Instead of bailing out the auto industry, can we please just let GM, Fordand Chrysler die? Billionaire Wilbur Ross, who has some substantial investments in the auto industry, is calling for Obama to bail out GM and Chrysler and the mood in Washington seems to be that we should rescue these companies.

I admit we probably should, just to avert seeing double-digit unemployment and causing a second great depression, but I wish instead of spending billions rescuing the automakers, our government would instead invest that money in public transportation. It'll take some time to bear fruit, but I'd really like it if, when those of us who are in our twenties right now grow up and have kids, we have access to more and better mass transit, and are less reliant on cars. For that to happen, we need to start investing in the infrastructure now.

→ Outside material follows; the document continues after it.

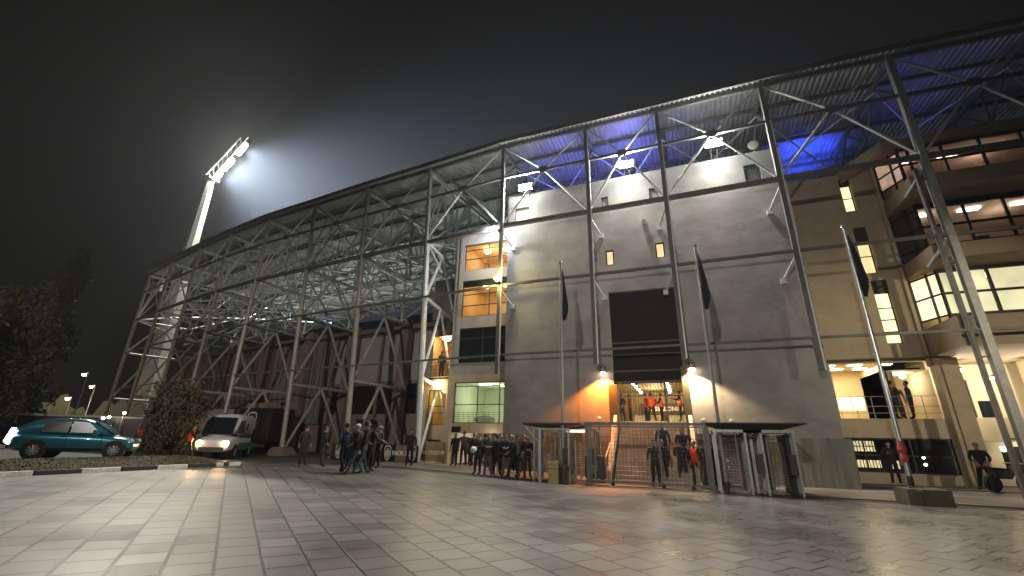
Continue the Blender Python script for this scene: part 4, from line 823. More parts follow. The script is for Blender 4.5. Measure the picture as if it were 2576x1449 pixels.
def vehicle(name, lab, cat, pos, head, paint, body, cabin, glass, wheels, r, extra=None, grp=None, zs=1, sl=2):
    t = thing(name, lab, cat, pos, grp); P = Vector(pos); H = Vector((math.cos(head), math.sin(head), 0)); Lf = Vector((-H.y, H.x, 0))
    T = lambda x, y, z: P+H*x+Lf*y+Vector((0, 0, z if z < .4 else .4+(z-.4)*zs))
    o = loft(body, T).build('body', paint, t, True); s = o.modifiers.new('sub', 'SUBSURF'); s.levels = s.render_levels = 2
    g = loft(cabin, T).build('cabin', paint, t, True); s = g.modifiers.new('sub', 'SUBSURF'); s.levels = s.render_levels = sl
    for nm, quads, m in glass:
        for q in quads:
            b = MB(); vs = [T(*p) for p in q]; b.add(vs, [tuple(range(len(vs)))]); k = b.build(nm, m, t); k.modifiers.new('s', 'SOLIDIFY').thickness = .01
    for wx, wy in wheels:
        s = 1 if wy > 0 else -1; wheel(t, T(wx, wy, r), Lf*s, r)
        b = MB(); b.tube(T(wx, wy-s*.14, r+.02), T(wx, wy+s*.105, r+.02), r+.07, 20); b.build('wheel_arch', RUBBER, t)
    if extra: extra(t, T)
    return t
A0 = onZ(85, 1153, .6); B0 = onZ(276, 1153, .6); hd = math.atan2(B0.y-A0.y, B0.x-A0.x)
Lf0 = Vector((-math.sin(hd), math.cos(hd), 0)); cpos = (A0+B0)/2+Lf0*.72
CARG = mat('car_glass', (.012, .014, .016), .25, 0, .1, 2, spec=.25)
TEAL = mat('teal_paint', (.02, .15, .2), .28, .35, .06, 1, coat=.8)
hb = [(-2.08, [(.45, .3), (.66, .45), (.66, .7), (.6, .86)]), (-1.92, [(.6, .22), (.8, .4), (.8, .75), (.74, .95)]), (-1.1, [(.7, .2), (.82, .4), (.83, .78), (.77, .98)]), (0, [(.7, .2), (.82, .4), (.83, .76), (.77, .92)]), (.8, [(.7, .2), (.82, .4), (.82, .74), (.74, .9)]), (1.45, [(.66, .22), (.8, .38), (.78, .7), (.66, .8)]), (1.78, [(.5, .24), (.68, .36), (.66, .6), (.54, .7)])]
hc = [(-2.05, [(.76, .7), (.72, 1.0), (.5, 1.08)]), (-1.95, [(.78, .7), (.7, 1.1), (.5, 1.2)]), (-1.5, [(.8, .7), (.68, 1.4), (.4, 1.5)]), (-.3, [(.8, .7), (.68, 1.47), (.4, 1.55)]), (.25, [(.8, .7), (.66, 1.4), (.4, 1.49)]), (1.1, [(.76, .7), (.66, .92), (.45, .95)])]
sg = lambda s: [[(-1.2, s*.79, .98), (-.4, s*.79, .97), (-.4, s*.695, 1.4), (-1.15, s*.69, 1.36)], [(-.33, s*.79, .97), (.62, s*.775, .96), (.15, s*.69, 1.36), (-.33, s*.695, 1.4)]]
def hbx(t, T):
    b = MB()
    for s in (-1, 1): b.sphere(T(1.62, s*.56, .66), .12, 10, (1, 1, .8))
    b.build('headlight', mat('lamp_glass', (.6, .65, .7), .1, .3), t)
    b = MB(); b.box(T(.5, -.95, .98)-Vector((.06, .06, .06)), T(.5, -.95, .98)+Vector((.1, .1, .1))); b.build('mirror', TEAL, t)
    b = MB(); b.beam(T(-.6, -.845, .82), T(-.42, -.845, .82), .03, .025); b.beam(T(.3, -.845, .8), T(.48, -.845, .8), .03, .025); b.build('door_handle', DARK, t)
    b = MB(); b.beam(T(-1.0, -.835, .42), T(1.0, -.835, .4), .03, .04); b.build('sill_trim', DGREY, t)
    for x in (-.36, .72): b = MB(); b.beam(T(x, -.83, .4), T(x, -.82, .95), .012, .012); b.build('door_gap', DARK, t)
    b = MB(); b.beam(T(-2.1, -.5, .55), T(-1.96, -.6, 1.05), .3, .2); b.build('rear_glare', em('car_glare', (.85, .97, 1), 7), t); lamp('rear_glare_fill', 'POINT', T(-2.3, -.6, .9), 16, (.8, .95, 1), .1, parent=t)  # glowing panel and added point light imitate glare reflected off the rear
vehicle('hatchback_car', 'blue-green hatchback parked behind the dry grass verge', 'car', tuple(cpos), hd, TEAL, hb, hc, [('side_window', sg(-1)+sg(1), CARG), ('windscreen', [[(.28, -.58, 1.42), (1.02, -.64, .93), (1.02, .64, .93), (.28, .58, 1.42)]], DGLASS)], [(-1.22, -.74), (1.2, -.74), (-1.22, .74), (1.2, .74)], .3, hbx)
DRED = mat('dark_red_paint', (.09, .008, .008), .3, .3, .1, 1, coat=.5)
q = onZ(200, 1140, .5); c2 = Vector((q.x-3.5, q.y+3.6, gz(q.x-3.5, q.y+3.6)))
c2 = (A0+B0)/2+Lf0*4.2+Vector((math.cos(hd), math.sin(hd), 0))*1.6; c2.z = gz(c2.x, c2.y)
# ambulance
AP = onZ(527, 1152, .36); AR = onZ(637, 1139, .33); hd2 = math.atan2(AP.y-AR.y, AP.x-AR.x); H2 = Vector((math.cos(hd2), math.sin(hd2), 0))
ap = AP-H2*2.35; ap.z = gz(ap.x, ap.y)
AW = mat('ambulance_white', (.7, .68, .7), .4, 0, .05, 1, coat=.3)
vb = [(-2.45, [(.8, .35), (.92, .5), (.94, 1.0), (.92, 1.15)]), (-1, [(.82, .32), (.95, .5), (.96, 1.0), (.94, 1.15)]), (1.4, [(.82, .32), (.95, .5), (.96, 1.0), (.93, 1.15)]), (2.0, [(.8, .32), (.93, .5), (.92, .98), (.85, 1.12)]), (2.4, [(.74, .34), (.88, .48), (.86, .86), (.74, 1.0)]), (2.5, [(.66, .38), (.8, .5), (.78, .78), (.66, .9)])]
vc = [(-2.46, [(.93, 1.05), (.92, 1.95), (.78, 2.2)]), (-2.35, [(.94, 1.05), (.92, 2.05), (.78, 2.3)]), (.7, [(.94, 1.05), (.9, 2.05), (.76, 2.28)]), (1.15, [(.94, 1.05), (.88, 2.0), (.7, 2.16)]), (2.1, [(.88, 1.03), (.82, 1.14), (.62, 1.18)])]
def amb(t, T):
    hl = em('ambulance_beam', (1, .6, .18), 60)
    for s in (-1, 1):
        b = MB(); b.sphere(T(2.42, s*.64, .78), .17, 10, (1, 1, .85)); b.build('headlight', hl, t)
        lamp('headlight_beam', 'SPOT', T(2.6, s*.62, .76), 160, (1, .62, .28), .08, T(9, s*.7, .1), 110, .7, parent=t)
    b = MB()
    for s in (-1, 1): b.beam(T(-2.4, s*.965, .62), T(1.2, s*.965, .62), .02, .38)
    b.build('green_panel', mat('green_panel', (.05, .17, .1), .5), t)
    b = MB()
    for s in (-1, 1): b.beam(T(-2.4, s*.972, 1.12), T(1.2, s*.965, 1.12), .02, .12)
    b.build('green_stripe', mat('dark_green', (.012, .05, .03), .5), t)
    for sd_ in (-1, 1):
        b = MB()
        for a in (0, math.pi/3, -math.pi/3):
            c = T(-.25, sd_*.925, 1.6); u = H2*math.sin(a)+Vector((0, 0, math.cos(a))); b.beam(c-u*.2, c+u*.2, .02, .07)
        b.build('medical_star', mat('star_blue', (.03, .04, .2), .5), t)
    b = MB(); b.box(T(.3, -.3, 2.13)-Vector((.1, .1, 0)), T(.3, -.3, 2.13)+Vector((.1, .1, .16))); b.build('beacon', mat('beacon', (.02, .02, .04), .3), t)
    b = MB(); b.beam(T(2.47, -.6, .5), T(2.47, .6, .5), .08, .22); b.build('bumper', DGREY, t)
vehicle('ambulance', 'white and green ambulance van with both headlights glowing', 'ambulance', tuple(ap), hd2, AW, vb, vc, [('windscreen', [[(1.28, -.7, 2.04), (2.08, -.78, 1.19), (2.08, .78, 1.19), (1.28, .7, 2.04)]], DGLASS), ('side_window', [[(.35, s*.935, 1.25), (1.7, s*.905, 1.22), (1.15, s*.885, 1.88), (.4, s*.915, 1.92)] for s in (-1, 1)], DGLASS)], [(-1.5, -.84), (1.55, -.84), (-1.5, .84), (1.55, .84)], .35, amb, None, 1.13, 1)
# truck with crest
YT = 26.3; p0 = onY(588, 1090, YT); p1 = onY(676, 1090, YT); g0 = .3
t = thing('box_truck', 'tall grey box truck with a black crested rear behind the ambulance', 'truck', (p0.x, YT, g0))
b = MB(); b.box((p0.x-.0, YT, g0+.75), (p1.x, YT+2.2, g0+3.35)); mat('truck_grey', (.34, .31, .27), .6, 0, .3, 1); b.build('box', mat('truck_black', (.02, .018, .018), .5), t, bevel=.03)
MB().box((p0.x+.12, YT-.03, g0+.8), (p1.x-.1, YT, g0+3.25)).build('rear_door', BLACK, t); crest(t, ((p0.x*.55+p1.x*.45), YT-.035, g0+2.1), (1, 0, 0), 1.9)
MB().box((p0.x-5.4, YT+.2, g0+.7), (p0.x, YT+3.0, g0+3.3)).build('side_box', MATS['truck_grey'], t, bevel=.03)
b = MB(); [b.box((p0.x-x, YT+.55, g0+1.3), (p0.x-x+.06, YT+.59, g0+2.8)) for x in (4.4, 3.2, 1.2)]; b.build('side_strip', mat('silver_strip', (.6, .6, .55), .3, .4), t)
MB().box((p0.x-.4, YT+1, g0+3.36), (p1.x-2.2, YT+2.6, g0+3.85)).build('roof_unit', mat('roof_unit', (.3, .2, .16), .7), t, bevel=.03)
MB().box((p0.x+.1, YT-.1, g0+.4), (p1.x-.2, YT, g0+.6)).build('bumper', mat('bumper_pale', (.6, .5, .45), .5), t)
for x in (p0.x+.5, p1.x-.6): wheel(t, (x, YT+1.2, g0+.4), (0, -1, 0), .4, .3)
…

I know my generation, the bicycle generation, understands this. Our new Vice President Elect, Joe Biden, who rides the train home from the Senate to Delaware every workday and whose son serves on the Amtrak board gets it. I hope Obama and the Democratic Congress do too.

If we let the auto-makers live, can we at least question our reliance on them, given the perennial problems of the automobile industry and the fact that cars are practically weapons of mass destruction, killing 37,248 people in this country last year? We're talking about vehicles that weigh about a ton and can travel at speeds upwards of a hundred miles per hour? And we give them to 16 year olds? Frankly, I'd feel safer just giving every teenager in this country an AK-47.

Last week The New York Times ran a feature about lowering the drinking age and accidents caused by drunk driving. I've always been a proponent of lowering the drinking age, but how come no one ever suggests raising the driving age?

I get that if you're a kid growing up in the suburbs, like I was, you have no social life without a car. In fact, pretty much anyone living in suburbia is stranded without a car. But that's not because suburbia is inherently automobile dependent, it's at least in part because of public policy. We spend billions on highways, we already bailed out Chrysler once, and meanwhile Amtrak is constantly struggling to get funding. We need to stop fretting about deaths caused by drunk driving and realize that in addition to being worse for the environment than mass transit, having everyone driving around in cars is dangerous period, drunk or sober.

Every time this argument comes up, you get people citing European countries, where the drinking age is lower or effectively non- existent, and there are fewer deaths from drunk driving per capita. I don't think that's because Europeans learn how to drink responsibly at a young age. It's because unlike the United States, most European countries have great public transportation systems with high speed rail, light rail, good buses. I know a lot of people who fear taking buses in New York City even though our crime rate has fallen off a cliff over the last fifteen years. If you get drunk in Europe, you don't drive home because you have other options.

Remember, what's good for GM is not necessarily good for America.